Angelo Lumelli
**
Genova, Genova!… la folla di ogni cosa, folla di muri, di intonaci, di tinte sbiadite, di lastricati, di pietre scure, di cieli, di fessure, folla di folla… era tanto che non vedevo una città… che non mi sentivo un alveolo, beatitudine del negativo, subito ricompensato…cose che mi sollevano come in altalena…non in concorrenza, senza urti…
Mentre andavamo verso Via dei Giustiniani, guardavo le persone con una strana approvazione e gratitudine, la stessa, ma senza irrisione, che descrive il narratore ne La vecchiaia del bambino Matteo – quando s’accorge di ringraziare tutti i viventi che vede passare – era a Milano in Piazza XIV Maggio a bere Martini, a guardare – situazione non priva di comicità, come chi attribuisse, soprattutto agli sconosciuti, la prova della propria esistenza, in negativo, lastra impressionata da qualunque cosa. Ecco, c’è una dolcezza nel negativo, nella voragine della vita da dove risale l’aspirazione al contatto, al parlare, la strana emozione di salutare la persona sconosciuta in un vicolo troppo stretto, cosa che, fortunatamente, può succedere a Genova… con riserbo, sfiorando l’antica piaga, la malinconia di chi, simile, è passante…
Sentimenti del genere mi hanno invaso, di nascosto – o non troppo – mentre ero così contento di stare con voi – che non eravate il positivo dell’altro, ma contaminati da una somiglianza, pur con discrezione, come negativi che s’alleano, che possono festeggiare…
Quando t’ho detto di scrivere le lettere apocrife di Hegel ad Hölderlin, guarda che parlavo sul serio. Solo tu potresti farlo.
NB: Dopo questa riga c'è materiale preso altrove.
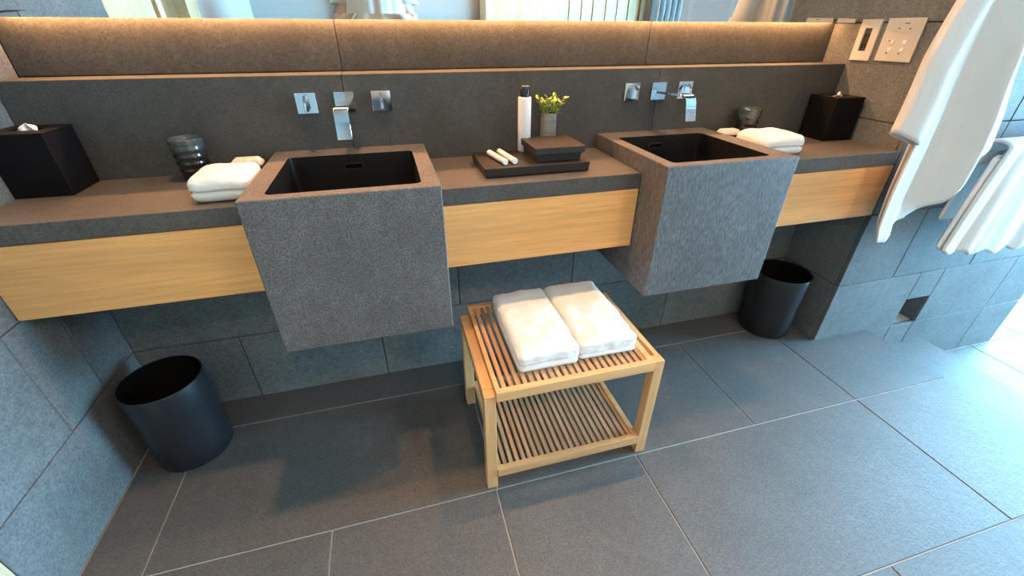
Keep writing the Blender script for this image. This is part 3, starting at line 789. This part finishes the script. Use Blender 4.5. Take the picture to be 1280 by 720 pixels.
# ------------------------------------------------------------------ photographer, seen only in the mirror
def skin_figure(name, m, verts, edges, radii, root, parent, sub=2, origin=None):
    me = bpy.data.meshes.new(name); me.from_pydata([Vector(v) for v in verts], edges, [])
    o = link(name, me, m, parent, origin)
    bm_ = bmesh.new(); bm_.from_mesh(me)
    sl = bm_.verts.layers.skin.verify()
    for i, v in enumerate(bm_.verts):
        rr_ = radii[i]; v[sl].radius = rr_ if isinstance(rr_, tuple) else (rr_, rr_); v[sl].use_root = (i == root)
    bm_.to_mesh(me); bm_.free()
    sk_ = o.modifiers.new('skin', 'SKIN'); sk_.use_smooth_shade = True; sk_.use_x_symmetry = False
    q = o.modifiers.new('sub', 'SUBSURF'); q.levels = q.render_levels = sub
    return o
PX, PY = .02, -.36
pr_ = empty('person', (PX, PY, 0)); tag(pr_, 'person in loose light grey shirt and dark trousers holding a phone, seen in mirror', 'person')
V_ = [(PX, PY, .95), (PX, PY, 1.12), (PX, PY + .005, 1.30), (PX, PY - .005, 1.42), (PX, PY - .01, 1.50), (PX, PY + .01, 1.555), (PX, PY + .015, 1.62), (PX, PY + .012, 1.69), (PX, PY + .006, 1.745)]
Rr = [(.155, .115), (.14, .10), (.155, .105), (.135, .09), (.058, .055), (.062, .064), (.088, .100), (.088, .100), (.062, .075)]
Ed = [(0, 1), (1, 2), (2, 3), (3, 4), (4, 5), (5, 6), (6, 7), (7, 8)]
def chain(st, pts):
    p = st
    for (q, r_) in pts:
        V_.append(q); Rr.append(r_); Ed.append((p, len(V_) - 1)); p = len(V_) - 1
    return p
for s in (-1, 1):
    chain(0, [((PX + s * .10, PY, .86), .088), ((PX + s * .105, PY + .01, .50), .060), ((PX + s * .11, PY - .02, .28), .052), ((PX + s * .11, PY - .02, .09), .040), ((PX + s * .115, PY + .10, .045), .035), ((PX + s * .12, PY + .17, .035), .028)])
    chain(3, [((PX + s * .185, PY - .01, 1.40), .052), ((PX + s * .215, PY - .02, 1.27), .045), ((PX + s * .225, PY + .0, 1.12), .038), ((PX + s * .16, PY + .16, 1.18), .032), ((PX + s * .115, PY + .25, 1.225), .024), ((PX + s * .098, PY + .285, 1.238), (.016, .034))])
body = skin_figure('body', M['skin'], V_, Ed, Rr, 0, pr_, origin=(PX, PY, 1.0))
for s in (-1, 1):      # hands: four curled fingers and a thumb each, round the phone's edges
    for k, (zz, ln) in enumerate(((1.262, .046), (1.247, .050), (1.231, .047), (1.217, .038))):
        x0 = PX + s * .096
        skin_figure('finger', M['skin'], [(x0, PY + .275, zz - .002), (x0 - s * .004, PY + .305, zz), (x0 - s * .010, PY + .322, zz), (PX + s * (.078 - ln * .3), PY + .3275, zz)],
                    [(0, 1), (1, 2), (2, 3)], [.010, .0088, .008, .0066], 0, body, 1)
    skin_figure('thumb', M['skin'], [(PX + s * .104, PY + .27, 1.222), (PX + s * .098, PY + .288, 1.245), (PX + s * .082, PY + .297, 1.258), (PX + s * .066, PY + .302, 1.262)],
                [(0, 1), (1, 2), (2, 3)], [.011, .0100, .0092, .0075], 0, body, 1)
def shell(name, m, rings, n=40, thick=.004, fold=.0, seed=0, freq=9):
    def fn(u, v):
        f = v * (len(rings) - 1); i = min(int(f), len(rings) - 2); t_ = f - i
        a_, b_ = rings[i], rings[i + 1]; c_ = [a_[k] + (b_[k] - a_[k]) * t_ for k in range(5)]
        an = 2 * math.pi * u
        w_ = 1 + fold * (math.sin(an * freq + math.sin(v * 4 + seed) * 1.4) + .5 * math.sin(an * (freq * 2 + 1) + v * 5)) * (.3 + v)
        return (c_[0] + c_[3] * math.cos(an) * w_, c_[1] + c_[4] * math.sin(an) * w_, c_[2])
    return sheet(name, m, fn, n, 30, pr_, thick=thick)
shell('shirt', M['shirt'], [(PX, PY - .005, 1.515, .075, .07), (PX, PY, 1.49, .13, .095), (PX, PY, 1.46, .175, .12), (PX, PY, 1.40, .185, .135), (PX, PY, 1.25, .180, .14), (PX, PY, 1.05, .215, .158), (PX, PY, .86, .235, .172)], 120, fold=.045, freq=10)
for s in (-1, 1):
    shell('sleeve', M['shirt'], [(PX + s * .15, PY - .005, 1.475, .045, .055), (PX + s * .188, PY - .01, 1.43, .062, .068), (PX + s * .208, PY - .015, 1.385, .064, .07)], 40, fold=.04, freq=4)
    shell('trouser_leg', M['trousers'], [(PX + s * .085, PY, 1.0, .10, .125), (PX + s * .10, PY, .84, .105, .12), (PX + s * .105, PY + .005, .5, .085, .09), (PX + s * .11, PY - .015, .10, .075, .08)], 40, fold=.02, freq=5)
    lathe('slipper', M['shoe'], 0, 0, [(0, 0.001), (.9, .001), (1.0, .012), (.96, .055), (.6, .085), (0, .09)], pr_, 28, origin=(0, 0, 0)).scale = (.05, .13, 1)
for o_, s in zip([c for c in pr_.children if c.name.startswith('slipper')], (-1, 1)): o_.location = (s * .116, .06, 0)
# face and hair
hd = Vector((PX, PY + .012, 1.655))
def ball(name, m, c, r3, parent, k=2, noise_amp=0):
    bm_ = bmesh.new(); bmesh.ops.create_icosphere(bm_, subdivisions=k, radius=1)
    for v in bm_.verts:
        v.co = Vector((v.co.x * r3[0], v.co.y * r3[1], v.co.z * r3[2])) * (1 + noise_amp * noise.noise(v.co * 6)) + Vector(c)
    return link(name, me_of(bm_), m, parent, smooth=True)
def hairfn(u, v):
    a = 2 * math.pi * u; f = v * 1.0
    k_ = max(0, min(1, (math.sin(a) - .1) / .5)); el = math.pi / 2 * (1 - f * (1.25 - .55 * k_))
    rr_ = 1 + .03 * noise.noise(Vector((math.cos(a) * 6, math.sin(a) * 6, v * 9)))
    return (hd.x + .084 * math.cos(el) * math.cos(a) * rr_, hd.y - .006 + .104 * math.cos(el) * math.sin(a) * rr_, hd.z + .018 + .100 * math.sin(el) * rr_)
sheet('hair', M['hair'], hairfn, 48, 14, pr_, thick=.010)
ball('nose', M['skin'], (hd.x, hd.y + .098, hd.z - .012), (.013, .018, .024), pr_)
ball('mouth', M['mouth'], (hd.x, hd.y + .084, hd.z - .050), (.024, .010, .007), pr_)
for s in (-1, 1):
    e_ = ball('eye', M['eye_white'], (hd.x + s * .030, hd.y + .086, hd.z + .008), (.013, .010, .008), pr_)
    ball('iris', M['hair'], (hd.x + s * .030, hd.y + .0935, hd.z + .006), (.0055, .004, .0055), e_)
    ball('ear', M['skin'], (hd.x + s * .082, hd.y, hd.z), (.010, .020, .030), pr_)
    ball('eyebrow', M['hair'], (hd.x + s * .031, hd.y + .092, hd.z + .024), (.018, .006, .0035), pr_)
ph = empty('phone', (0.0, -.045, 1.21)); tag(ph, 'black phone held level in the hands of the person', 'phone')
box('phone_body', M['phone'], -.054, .094, -.050, -.042, 1.206, 1.282, ph, bev=.003)
box('screen', M['black_plastic'], -.050, .090, -.0512, -.0501, 1.210, 1.278, ph)

# ------------------------------------------------------------------ robe and towel on the partition
def lerp_tab(tab, z):
    for (z0, a), (z1, b_) in zip(tab, tab[1:]):
        if z0 >= z >= z1: return a + (b_ - a) * (z0 - z) / (z0 - z1)
    return tab[-1][1] if z < tab[-1][0] else tab[0][1]
rb = empty('hanging_bathrobe', (1.85, YC, 1.80)); tag(rb, 'white bathrobe hanging from a hook at the end of the vanity', 'bathrobe')
hem = [(0, .572), (.12, .566), (.22, .598), (.38, .640), (.5, .672), (.62, .712), (.68, .77), (.72, .840), (.8, .862), (.9, .880), (1, .905)]
def hemz(u):
    for (a, x), (b_, y) in zip(hem, hem[1:]):
        if a <= u <= b_: return x + (y - x) * (u - a) / (b_ - a)
    return hem[-1][1]
LE = [(1.78, 1.79), (1.60, 1.68), (1.35, 1.655), (1.10, 1.650), (.90, 1.650), (.75, 1.655), (.63, 1.672), (.56, 1.70)]
RE = [(1.78, 1.88), (1.60, 1.905), (1.23, 1.936), (1.11, 1.974), (1.0, 2.024), (.90, 2.052), (.56, 2.06)]
def rfn(u, v):
    zb = hemz(u); z = 1.78 + (zb - 1.78) * v
    l_, r_ = lerp_tab(LE, z), lerp_tab(RE, z)
    x = l_ + (r_ - l_) * u
    d = min(1, v * 1.6)
    y = 1.060 - .020 * math.sin(u * 2 * math.pi * 1.4 + 1.2) * d - .004 * math.sin(u * 2 * math.pi * 4.1 + v * 3) * d - .030 * math.exp(-((u - .66) / .10) ** 2) * d
    y -= .035 * max(0, u - .5)
    return (x, y, z)
sheet('robe_body', M['robe'], rfn, 96, 60, rb, thick=.006, sub=0)
def rfn2(u, v):   # back layer of the robe, hanging a little behind and lower at the left
    z = 1.75 + ((.575 + .10 * u) - 1.75) * v
    l_ = lerp_tab(LE, z) + .075; r_ = l_ + .17 + .02 * v
    return (l_ + (r_ - l_) * u, 1.100 + .008 * math.sin(u * 2 * math.pi * 3), z)
sheet('robe_back', M['robe'], rfn2, 60, 40, rb, thick=.006)
def sleeve(u, v):
    a = 2 * math.pi * u; z = 1.62 + (.945 - 1.62) * v
    cx_ = 1.700 + (1.612 - 1.700) * min(1, v * 1.5) ; w_ = .045 + .013 * v
    cz = z - (.022 * math.cos(a) * -1) * v
    return (cx_ + w_ * math.cos(a) + .004 * math.sin(v * 9), 1.052 + (.020 + .008 * v) * math.sin(a) + .004 * math.cos(3 * a), z - .022 * v * math.cos(a))
sheet('sleeve', M['robe'], sleeve, 40, 40, rb, thick=.005)
hk = empty('robe_hook', (1.85, YC, 1.80)); tag(hk, 'chrome wall hook holding the white bathrobe', 'hook')
box('wall_plate', M['chrome'], 1.82, 1.88, YC - .008, YC - .0008, 1.78, 1.84, hk, bev=.001)
boxes('hook_arm', M['chrome'], [(1.84, 1.86, 1.06, YC - .0081, 1.795, 1.803), (1.84, 1.86, 1.054, 1.0599, 1.795, 1.825)], hk, bev=.001)

tb = empty('towel_rail', (2.4, YC, .83)); tag(tb, 'flat chrome towel rail on the stone partition', 'towel rail')
box('rail', M['chrome'], 1.99, 2.86, 1.060, 1.072, .830, .876, tb, bev=.0015)
for x in (1.99, 2.85): box('bracket', M['chrome'], x, x + .010, 1.0725, YC - .0008, .834, .870, tb, bev=.0012)
def tfn(u, v):
    # v 0 front hem -> over the rail -> rear hem
    xs0 = 2.115 + .67 * u
    if v < .62:
        f = v / .62; zb_ = .50 - .03 * min(1, u * 4); z = zb_ + (.888 - zb_) * f
        y = 1.028 - .006 * (1 - f)
    elif v < .72:
        f = (v - .62) / .10; a = math.pi * f; z = .888 + .022 * math.sin(a); y = 1.067 - .040 * math.cos(a)
    else:
        f = (v - .72) / .28; z = .888 - .30 * f; y = 1.107 + .012 * f
    dn = max(0, (.90 - z) / .43)
    fold = math.sin(u * 2 * math.pi * 3.1 + .8 * math.sin(u * 9) + 1.0) * .012 + math.sin(u * 2 * math.pi * 7.3 + 2 + z * 3) * .004 * max(0, 1 - u * 1.3)
    if v < .66: y -= abs(fold) * (.35 + dn) if fold < 0 else fold * (.35 + dn) * .8
    if v < .05: z += .010 * math.sin(u * 2 * math.pi * 6.5 + 2.4)
    x = xs0 - (.085 * max(0, (1 - u * 2.2)) * (dn ** .8) if v < .66 else 0) 
    return (x, y, z)
o = sheet('hung_bath_towel', M['terry'], tfn, 110, 54, None, thick=.012); tag(o, 'white bath towel draped over the chrome rail on the partition', 'towel')
def tfn_b(u, v):
    p = Vector(tfn(u * .28, v * .62)); return (p.x - .016 - .008 * u, p.y + .017, min(p.z, .86) + .012 * (1 - v))
sheet('towel_fold', M['terry'], tfn_b, 30, 24, o, thick=.010)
T’immagini Hegel che si fa portare dal negativo come su una tavola da surf e risale l’onda, dimostrando come esso non sia che un avvallamento, liquida, ininterrotta continuità nei suoi mancamenti, là dove il suo compagno di scuola Friedrich era rimasto impigliato, mentre continuava a nascere, con la stessa meraviglia, lo stesso spavento… Ah quelle lettere ti aspettano, caro Marco, implicite nel grande faccione di Hegel, con le grandi borse sotto gli occhi – tutte le lacrime non piante? – che mentre pensa si ripensa, intr’estroverso! Penso che Hegel non abbia mai letto ciò Hölderlin scrisse, finalmente con un po’ di leggerezza, a proposito di poeti e filosofi: “Per i poeti infortunati al pari mio, esiste sempre l’ospedale della filosofia.” C’è un infortunio nella poesia? – una sosta un po’ più lunga, un troppo abitare, fino a perdere l’arte del cammino, la destrezza degli abbandoni?
Ti ricordi uno dei nostri quattro (adesso cinque) incontri? – questa storia te l’ho già raccontata più di una volta, la conto in giro, nei miei pochi giri… Si parlava di una delle ultime poesie della torre, Die Aussicht |La veduta. Io ricordo che ho deposto – questa è la parola giusta – la traduzione del primo verso davanti a te, come il supplice accende un cero alla madonna, affinché abbassi gli occhi, lo guardi. In quel primo verso ci sono due parole di sconcertante portata, mai pronunciate insieme: wohnend Leben | abitante vita – la quale vita in die Ferne geht |va lontano. Sono passati un po’ d’anni, ma non cambierei quella traduzione pazzesca: Abita la vita ed è lontana…
Complimenti, una volta tanto!…
Ti ricordi? – se adesso ci scriviamo lettere, se siamo andati addirittura a mangiare le acciughe ripiene in Via dei Giustiniani, è in seguito a quell’incontro e, per me, in seguito all’idea che tu avresti accettato quella traduzione impossibile, come si accetta un “nocciolo di pesca” da portare come ricordo. Ecco, le tue lettere apocrife di Hegel dovrebbero, almeno una di esse – scusa se mi porto un po’ troppo avanti – esprimere la devozione della filosofia di fronte di questo wohnen|abitare (anche senza Heidegger) – ed Hegel avrebbe finalmente bagnato quel foglio di lacrime (ah l’avesse mai fatto!) Chi lo sa? – magari scriverai davvero quelle lettere – magari Hegel è ancora in purgatorio ed esse potrebbero servire da raccomandazione, per un condono, una riduzione di pena…
Tu mi domandi di Milo (De Angelis), di pensieri, di posizioni teoriche, in realtà di come stare nel mondo, di come attraversare… con la poesia alle costole… È nota, ribadita, la nostra grande intimità di spirito negli anni della gioventù, il continuo indovinare le mosse dell’altro, come appoggiare le mani direttamente sul cuore…Tutto ciò è profondamente vero e vero rimane.